Fahrenkopf was well able to keep all of the CEO egos around his board of directors table relatively happy and cooperative over the years. When you’re dealing with the Steve Wynns, Sheldon Adelsons and Gary Lovemans of the gaming world, that’s no easy feat. Fahrenkopf also deserves kudos for embracing the supplier sector. Initially, the AGA essentially consisted of the big casino corporations and IGT, at a time when operators and suppliers were feuding over the concept of participation games. Partly because the AGA needed more dues, partly because the Association of Gaming Equipment Manufacturers (AGEM) became a closer partner on a number of fronts and partly because it simply made good business sense for the entire industry, the AGA ultimately embraced the slot and table companies and the CEOs of both Bally Technologies and IGT have served as chairman of the AGA in recent years.

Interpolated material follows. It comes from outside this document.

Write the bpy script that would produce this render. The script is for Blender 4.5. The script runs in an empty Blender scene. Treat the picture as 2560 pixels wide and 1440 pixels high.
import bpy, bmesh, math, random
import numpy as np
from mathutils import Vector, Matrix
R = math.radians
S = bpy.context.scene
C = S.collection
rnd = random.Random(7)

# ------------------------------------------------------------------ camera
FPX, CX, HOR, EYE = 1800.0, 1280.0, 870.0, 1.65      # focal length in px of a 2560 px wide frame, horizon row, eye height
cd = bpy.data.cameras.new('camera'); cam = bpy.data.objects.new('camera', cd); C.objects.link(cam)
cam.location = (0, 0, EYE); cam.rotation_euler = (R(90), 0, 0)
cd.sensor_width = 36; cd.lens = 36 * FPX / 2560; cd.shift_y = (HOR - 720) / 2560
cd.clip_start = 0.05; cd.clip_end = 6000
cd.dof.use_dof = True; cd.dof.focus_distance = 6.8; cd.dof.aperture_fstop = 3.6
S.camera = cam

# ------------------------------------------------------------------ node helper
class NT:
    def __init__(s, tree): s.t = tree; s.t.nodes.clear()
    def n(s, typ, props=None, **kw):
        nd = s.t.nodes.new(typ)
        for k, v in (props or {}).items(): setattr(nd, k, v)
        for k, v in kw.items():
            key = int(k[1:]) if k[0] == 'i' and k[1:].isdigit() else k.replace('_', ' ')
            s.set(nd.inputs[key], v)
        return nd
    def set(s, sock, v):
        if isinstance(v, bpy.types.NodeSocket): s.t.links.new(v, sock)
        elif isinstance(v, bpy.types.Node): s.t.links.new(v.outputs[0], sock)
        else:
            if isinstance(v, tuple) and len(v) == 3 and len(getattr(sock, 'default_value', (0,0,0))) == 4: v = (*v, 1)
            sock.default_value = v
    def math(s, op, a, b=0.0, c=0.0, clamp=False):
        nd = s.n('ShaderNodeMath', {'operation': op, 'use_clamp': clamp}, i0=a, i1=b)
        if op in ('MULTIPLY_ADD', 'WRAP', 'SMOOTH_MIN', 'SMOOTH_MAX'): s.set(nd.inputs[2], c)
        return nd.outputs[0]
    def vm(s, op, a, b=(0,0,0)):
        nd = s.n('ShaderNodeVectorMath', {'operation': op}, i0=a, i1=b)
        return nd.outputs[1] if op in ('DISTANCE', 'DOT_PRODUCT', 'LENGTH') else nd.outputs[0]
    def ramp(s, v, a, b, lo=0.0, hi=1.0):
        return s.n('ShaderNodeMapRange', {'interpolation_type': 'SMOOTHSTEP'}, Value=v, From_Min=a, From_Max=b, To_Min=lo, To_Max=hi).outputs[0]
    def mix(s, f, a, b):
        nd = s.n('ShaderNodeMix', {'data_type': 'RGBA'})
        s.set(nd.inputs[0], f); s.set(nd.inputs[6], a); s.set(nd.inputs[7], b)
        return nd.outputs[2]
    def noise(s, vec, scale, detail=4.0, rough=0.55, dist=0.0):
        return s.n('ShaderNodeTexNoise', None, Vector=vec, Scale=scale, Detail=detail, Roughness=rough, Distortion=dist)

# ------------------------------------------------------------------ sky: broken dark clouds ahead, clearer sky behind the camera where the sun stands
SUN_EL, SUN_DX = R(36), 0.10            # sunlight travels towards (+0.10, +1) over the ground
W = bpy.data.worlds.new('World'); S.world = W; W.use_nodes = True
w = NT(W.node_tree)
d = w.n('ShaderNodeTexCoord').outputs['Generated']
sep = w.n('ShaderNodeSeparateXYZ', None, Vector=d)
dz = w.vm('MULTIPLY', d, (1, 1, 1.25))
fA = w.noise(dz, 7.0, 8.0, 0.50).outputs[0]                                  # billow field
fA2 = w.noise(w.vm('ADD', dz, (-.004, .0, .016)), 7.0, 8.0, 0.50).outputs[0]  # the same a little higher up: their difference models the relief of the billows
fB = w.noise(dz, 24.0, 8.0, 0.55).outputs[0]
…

Another Fahrenkopf success story is the current staff at the AGA, including Judy Patterson, Dorothy Jackson, Holly Wetzel, Keli Elkins, Andrew Smith and Brian Lehman. Fahrenkopf is undoubtedly the face of the AGA, but the work done by his staff is what most people in the industry see on a regular basis.

Unlike last year, when Fahrenkopf was in the middle of a major dispute between SHFL entertainment and LT Game on the trade show floor, G2E Asia this year was smooth and successful by most accounts. The chairman of LT did stir the pot by announcing a new trade show in Macau in November that he claimed would be “totally different” from G2E Asia.

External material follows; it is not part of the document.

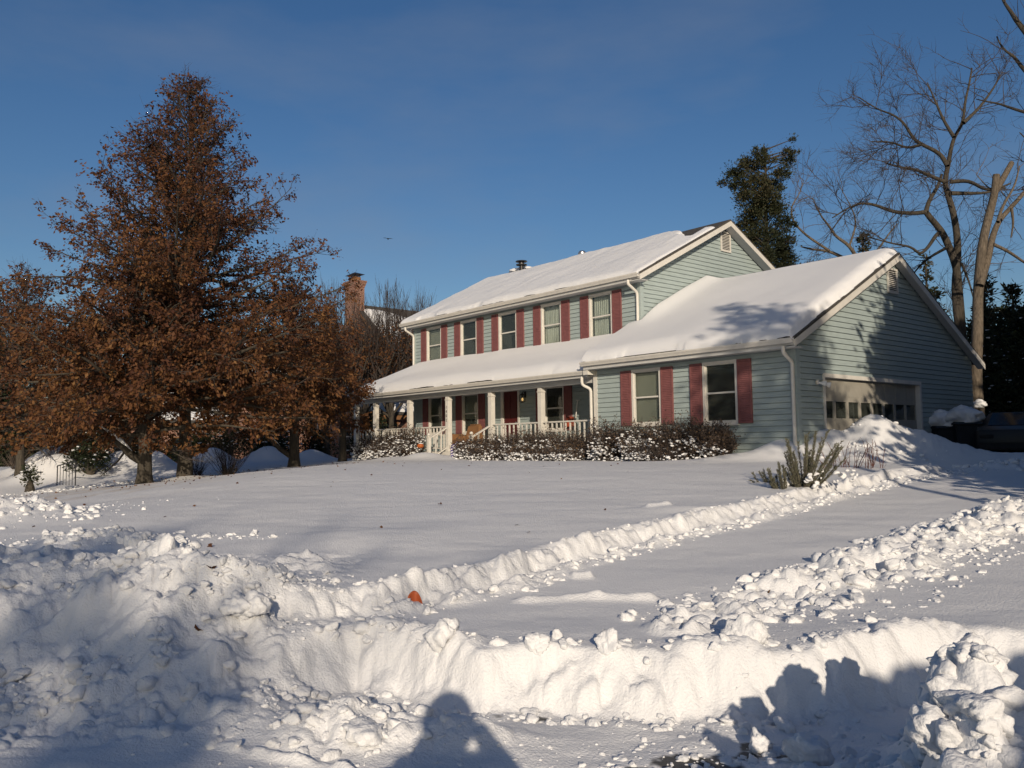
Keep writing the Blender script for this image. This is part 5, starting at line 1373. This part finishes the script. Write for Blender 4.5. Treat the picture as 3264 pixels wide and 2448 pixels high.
def canes():
    b = hit(1840, 1012); root = empty('rose_bush', b, 'dead reddish rose canes sticking out of the snow before the garage pile', 'shrub'); T = Tubes()
    for k in range(30):
        a = rng.uniform(-1, 1); p = RT * a * .55 + FW * rng.uniform(-.25, .25); d = RT * (a * .25 + rng.normal() * .2) + np.array([0, 0, 1.0]) + FW * rng.normal() * .15
        P = bez(np.array([p[0], p[1], -.1]), d, rng.uniform(.35, .68), 5, wig=.12); T.add(P, .008, .004, 4); sub(T, P, .14, .004, 0, 6, .1)
    T.build('stems', M['twigred'], root)
canes()

# ------------------------------------------------------------------ small things by the house
# pumpkin
p = at_y(908, 966, -.95); pb = np.array([p[0], p[1], p[2] - .02])
root = empty('pumpkin', pb, 'orange pumpkin half sunk in snow left of the porch steps', 'pumpkin')
n, k = 48, 16; V = []; F = []
for i in range(k + 1):
    ph = math.pi * i / k
    for j in range(n):
        a = 2 * math.pi * j / n; r = math.sin(ph) ** .8 * (.15 + .014 * abs(math.cos(a * 5))) if 0 < i < k else .004
        z = .115 * math.cos(ph) - .03 * math.exp(-(math.sin(ph) / .3) ** 2) * math.copysign(1, math.cos(ph))
        V.append((r * math.cos(a), r * math.sin(a), z + .09))
for i in range(k):
    for j in range(n): F.append((i * n + j, i * n + (j + 1) % n, (i + 1) * n + (j + 1) % n, (i + 1) * n + j))
mesh_np('body', V, F, M['orange'], root, True); root.scale = (.75, .75, .75)
mb = MB(); mb.tube([(0, 0, .16), (.005, 0, .20), (.025, .01, .235)], [.022, .015, .018], 7); mb.build('stem', M['stem'], root, smooth=True)
V = CLOD4[4] * (.13, .12, .03) + (0.01, .02, .19); mesh_np('snow_cap', V, ICO4[1], M['snow'], root, True)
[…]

With so much activity in Macau, it’s easy to see why opportunists are targeting the market. Looking forward, attention will continue to focus on the Cotai growth. In order, Galaxy Phase 2, Macau Studio City, Wynn, MGM, Las Vegas Sands’ Parisian and SJM will open over the next five years, creating all sorts of new opportunities for suppliers.

It’s always interesting to review the growth of slot revenue in Macau. Most gaming jurisdictions in the world boast more slot revenue than table revenue, but that couldn’t be further from the truth in Macau. While table revenue still dominates, with baccarat producing 21 times more revenue than slots in 2012, slot revenue is climbing at a substantial pace. For example, in 2009 in Macau, a total of 14,363 machines produced roughly $798 million in U.S. dollars for an average win per day per unit of $152. Fast forward to 2012, and with 16,585 machines in the market, an increase of only 15 percent from 2009, slot revenues grew to roughly $1.6 billion, with a win per day of $268. So, total machines grew only 15 percent from 2009 to 2012, but win per day increased during that period by 76 percent and total slot revenue increased by 104 percent.

This slot growth has been driven by several factors, including the popularity of electronic table game machines, more compelling slot games from the suppliers and more mass market visitation and interest. All of the major suppliers are focusing on content unique to Asia, and players are responding to the more elaborate machines, sign packages and enhanced entertaining themes. While volatile high-jackpot games remain popular, new players are seeking out different kinds of less volatile linked games with mystery pays. Electronic table games remain very popular and new hybrid table varieties such as Fast Action Baccarat are drawing new and different players and generating revenue at a quicker pace than live tables with just one dealer.

The competition among slot makers in Asia is quite intense, with Aristocrat continuing to lead the way and Bally, IGT, WMS, Konami, Aruze, SHFL entertainment, Novomatic, Ainsworth and Interblock all very active as well. Notably, all of these companies are members of AGEM and were out in full force at G2E Asia.

During the annual pre-show press briefing, Fahrenkopf and others saluted the suppliers for the dazzling products on the show floor. We, in turn, now salute Fahrenkopf for a job well done and a uniquely distinguished career.